Required work.
Repeat exactly and only the lines from the line containing "Continue the Blender" through the line containing "o = link('plank', me, M['pine'], table, ((a", both included.

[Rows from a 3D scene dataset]

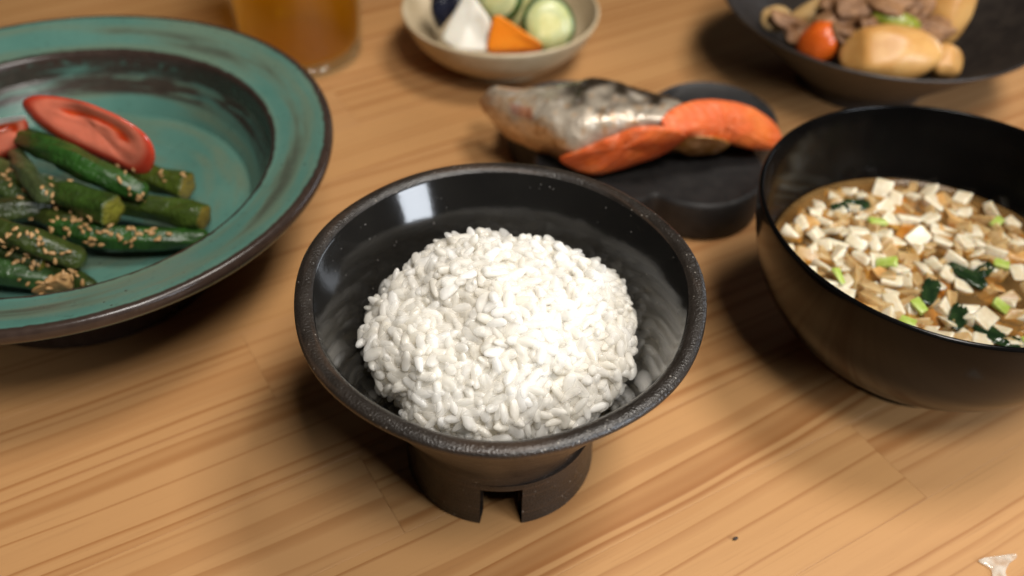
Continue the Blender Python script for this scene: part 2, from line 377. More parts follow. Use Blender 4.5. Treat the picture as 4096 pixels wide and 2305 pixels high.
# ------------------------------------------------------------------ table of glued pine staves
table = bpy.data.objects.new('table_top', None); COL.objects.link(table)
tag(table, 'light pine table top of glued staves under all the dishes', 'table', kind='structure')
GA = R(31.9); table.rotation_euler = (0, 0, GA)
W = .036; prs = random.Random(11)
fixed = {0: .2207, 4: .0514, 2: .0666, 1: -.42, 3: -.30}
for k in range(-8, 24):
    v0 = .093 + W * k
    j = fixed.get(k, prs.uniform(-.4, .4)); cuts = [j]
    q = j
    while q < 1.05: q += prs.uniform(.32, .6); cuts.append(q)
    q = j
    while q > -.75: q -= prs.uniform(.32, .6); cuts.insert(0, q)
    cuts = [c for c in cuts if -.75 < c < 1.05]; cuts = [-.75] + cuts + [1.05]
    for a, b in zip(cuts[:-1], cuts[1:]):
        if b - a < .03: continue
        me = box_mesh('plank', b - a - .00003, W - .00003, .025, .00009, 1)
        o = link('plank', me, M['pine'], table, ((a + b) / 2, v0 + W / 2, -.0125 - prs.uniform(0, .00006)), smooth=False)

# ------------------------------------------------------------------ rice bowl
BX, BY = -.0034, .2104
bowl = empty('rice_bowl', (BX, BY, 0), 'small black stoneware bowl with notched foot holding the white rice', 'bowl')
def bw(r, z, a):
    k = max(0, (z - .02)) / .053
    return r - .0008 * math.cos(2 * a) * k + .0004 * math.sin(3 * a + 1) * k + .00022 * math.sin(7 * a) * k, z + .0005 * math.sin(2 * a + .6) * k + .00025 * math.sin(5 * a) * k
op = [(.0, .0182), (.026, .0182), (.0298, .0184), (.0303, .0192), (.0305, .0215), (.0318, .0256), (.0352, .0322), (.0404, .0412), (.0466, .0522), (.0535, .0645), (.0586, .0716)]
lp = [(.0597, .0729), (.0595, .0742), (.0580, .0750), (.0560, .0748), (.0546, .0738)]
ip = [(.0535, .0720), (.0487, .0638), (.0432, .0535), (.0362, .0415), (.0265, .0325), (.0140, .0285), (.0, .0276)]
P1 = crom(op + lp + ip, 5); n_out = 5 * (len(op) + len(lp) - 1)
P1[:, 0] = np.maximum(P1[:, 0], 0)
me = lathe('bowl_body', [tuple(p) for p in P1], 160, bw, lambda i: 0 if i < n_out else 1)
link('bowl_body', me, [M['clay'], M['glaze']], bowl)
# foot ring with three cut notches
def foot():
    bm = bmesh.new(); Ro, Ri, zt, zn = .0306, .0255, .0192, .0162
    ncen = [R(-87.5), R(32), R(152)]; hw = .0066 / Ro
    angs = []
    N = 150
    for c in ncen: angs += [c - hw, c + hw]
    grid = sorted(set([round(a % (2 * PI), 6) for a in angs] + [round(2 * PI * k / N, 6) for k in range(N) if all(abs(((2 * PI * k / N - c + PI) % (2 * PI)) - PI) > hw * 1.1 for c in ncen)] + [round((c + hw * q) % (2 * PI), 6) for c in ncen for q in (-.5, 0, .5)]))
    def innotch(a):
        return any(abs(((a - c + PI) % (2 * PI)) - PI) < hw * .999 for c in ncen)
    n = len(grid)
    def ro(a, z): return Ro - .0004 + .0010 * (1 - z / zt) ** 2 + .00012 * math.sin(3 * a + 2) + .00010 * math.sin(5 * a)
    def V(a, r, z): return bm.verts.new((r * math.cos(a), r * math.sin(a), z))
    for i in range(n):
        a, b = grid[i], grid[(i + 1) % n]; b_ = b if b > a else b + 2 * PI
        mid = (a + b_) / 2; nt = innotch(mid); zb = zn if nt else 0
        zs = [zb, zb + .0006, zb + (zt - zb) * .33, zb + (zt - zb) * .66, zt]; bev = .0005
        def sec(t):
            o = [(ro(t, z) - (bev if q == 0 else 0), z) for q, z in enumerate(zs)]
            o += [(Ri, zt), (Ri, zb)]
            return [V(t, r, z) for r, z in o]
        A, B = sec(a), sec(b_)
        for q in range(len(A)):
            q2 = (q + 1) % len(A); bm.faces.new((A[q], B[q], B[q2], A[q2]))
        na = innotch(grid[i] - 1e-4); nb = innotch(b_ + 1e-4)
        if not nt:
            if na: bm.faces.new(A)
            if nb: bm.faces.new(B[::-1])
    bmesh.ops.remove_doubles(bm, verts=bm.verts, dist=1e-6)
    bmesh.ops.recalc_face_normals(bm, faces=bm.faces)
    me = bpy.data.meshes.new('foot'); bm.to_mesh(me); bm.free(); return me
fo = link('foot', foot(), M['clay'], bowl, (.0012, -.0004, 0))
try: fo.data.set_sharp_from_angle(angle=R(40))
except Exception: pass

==

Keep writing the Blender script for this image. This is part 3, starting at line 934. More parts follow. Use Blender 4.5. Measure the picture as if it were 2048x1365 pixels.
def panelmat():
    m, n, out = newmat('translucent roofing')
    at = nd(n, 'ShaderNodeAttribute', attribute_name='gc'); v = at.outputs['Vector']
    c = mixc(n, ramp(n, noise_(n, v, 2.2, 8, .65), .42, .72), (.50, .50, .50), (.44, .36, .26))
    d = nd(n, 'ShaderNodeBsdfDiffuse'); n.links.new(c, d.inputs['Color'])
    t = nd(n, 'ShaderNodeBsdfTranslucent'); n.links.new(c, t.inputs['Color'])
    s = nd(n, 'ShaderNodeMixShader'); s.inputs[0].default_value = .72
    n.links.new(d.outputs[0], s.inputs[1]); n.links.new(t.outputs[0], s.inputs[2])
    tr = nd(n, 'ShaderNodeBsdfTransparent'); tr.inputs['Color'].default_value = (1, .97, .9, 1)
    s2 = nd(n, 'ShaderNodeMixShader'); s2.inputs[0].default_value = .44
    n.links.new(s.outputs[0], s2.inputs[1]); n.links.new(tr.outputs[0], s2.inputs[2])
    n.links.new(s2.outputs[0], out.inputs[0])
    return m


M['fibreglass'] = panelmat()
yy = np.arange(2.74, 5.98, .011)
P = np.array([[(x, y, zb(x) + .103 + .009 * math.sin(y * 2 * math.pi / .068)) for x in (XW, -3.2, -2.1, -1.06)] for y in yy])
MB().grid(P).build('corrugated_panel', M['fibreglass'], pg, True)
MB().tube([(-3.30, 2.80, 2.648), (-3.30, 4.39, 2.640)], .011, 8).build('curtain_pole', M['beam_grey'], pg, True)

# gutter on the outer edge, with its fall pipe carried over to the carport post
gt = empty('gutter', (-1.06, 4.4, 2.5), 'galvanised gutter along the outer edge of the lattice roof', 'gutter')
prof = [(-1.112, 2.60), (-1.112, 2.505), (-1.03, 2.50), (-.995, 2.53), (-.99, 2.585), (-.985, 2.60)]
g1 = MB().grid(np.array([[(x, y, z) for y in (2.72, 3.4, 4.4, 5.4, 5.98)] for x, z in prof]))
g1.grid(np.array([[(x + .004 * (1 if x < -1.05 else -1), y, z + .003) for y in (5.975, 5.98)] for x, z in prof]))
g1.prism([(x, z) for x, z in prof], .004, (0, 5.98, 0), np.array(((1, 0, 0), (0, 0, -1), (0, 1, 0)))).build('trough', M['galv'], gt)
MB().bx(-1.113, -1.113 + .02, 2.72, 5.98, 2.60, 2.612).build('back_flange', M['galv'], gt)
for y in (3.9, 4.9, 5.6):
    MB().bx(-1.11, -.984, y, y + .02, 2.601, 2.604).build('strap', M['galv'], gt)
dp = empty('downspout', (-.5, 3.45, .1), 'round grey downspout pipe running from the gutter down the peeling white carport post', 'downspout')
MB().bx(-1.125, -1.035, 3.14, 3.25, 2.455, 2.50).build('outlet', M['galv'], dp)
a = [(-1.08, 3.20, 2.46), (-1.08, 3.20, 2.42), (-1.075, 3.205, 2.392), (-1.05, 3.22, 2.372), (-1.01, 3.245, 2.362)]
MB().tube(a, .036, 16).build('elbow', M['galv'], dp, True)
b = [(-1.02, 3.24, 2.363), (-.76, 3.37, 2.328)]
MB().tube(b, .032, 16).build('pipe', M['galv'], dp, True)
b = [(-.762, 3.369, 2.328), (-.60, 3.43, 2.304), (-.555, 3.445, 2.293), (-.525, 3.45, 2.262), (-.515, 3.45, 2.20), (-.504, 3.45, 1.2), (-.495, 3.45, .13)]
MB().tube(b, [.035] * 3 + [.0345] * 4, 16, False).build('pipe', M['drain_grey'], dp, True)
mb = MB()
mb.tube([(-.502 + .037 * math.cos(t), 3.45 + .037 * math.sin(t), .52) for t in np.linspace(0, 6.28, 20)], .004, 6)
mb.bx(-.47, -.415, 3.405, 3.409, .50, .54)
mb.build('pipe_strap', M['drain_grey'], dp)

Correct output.
Continue the Blender Python script for this scene: part 2, from line 377. More parts follow. Use Blender 4.5. Treat the picture as 4096 pixels wide and 2305 pixels high.
# ------------------------------------------------------------------ table of glued pine staves
table = bpy.data.objects.new('table_top', None); COL.objects.link(table)
tag(table, 'light pine table top of glued staves under all the dishes', 'table', kind='structure')
GA = R(31.9); table.rotation_euler = (0, 0, GA)
W = .036; prs = random.Random(11)
fixed = {0: .2207, 4: .0514, 2: .0666, 1: -.42, 3: -.30}
for k in range(-8, 24):
    v0 = .093 + W * k
    j = fixed.get(k, prs.uniform(-.4, .4)); cuts = [j]
    q = j
    while q < 1.05: q += prs.uniform(.32, .6); cuts.append(q)
    q = j
    while q > -.75: q -= prs.uniform(.32, .6); cuts.insert(0, q)
    cuts = [c for c in cuts if -.75 < c < 1.05]; cuts = [-.75] + cuts + [1.05]
    for a, b in zip(cuts[:-1], cuts[1:]):
        if b - a < .03: continue
        me = box_mesh('plank', b - a - .00003, W - .00003, .025, .00009, 1)
        o = link('plank', me, M['pine'], table, ((a + b) / 2, v0 + W / 2, -.0125 - prs.uniform(0, .00006)), smooth=False)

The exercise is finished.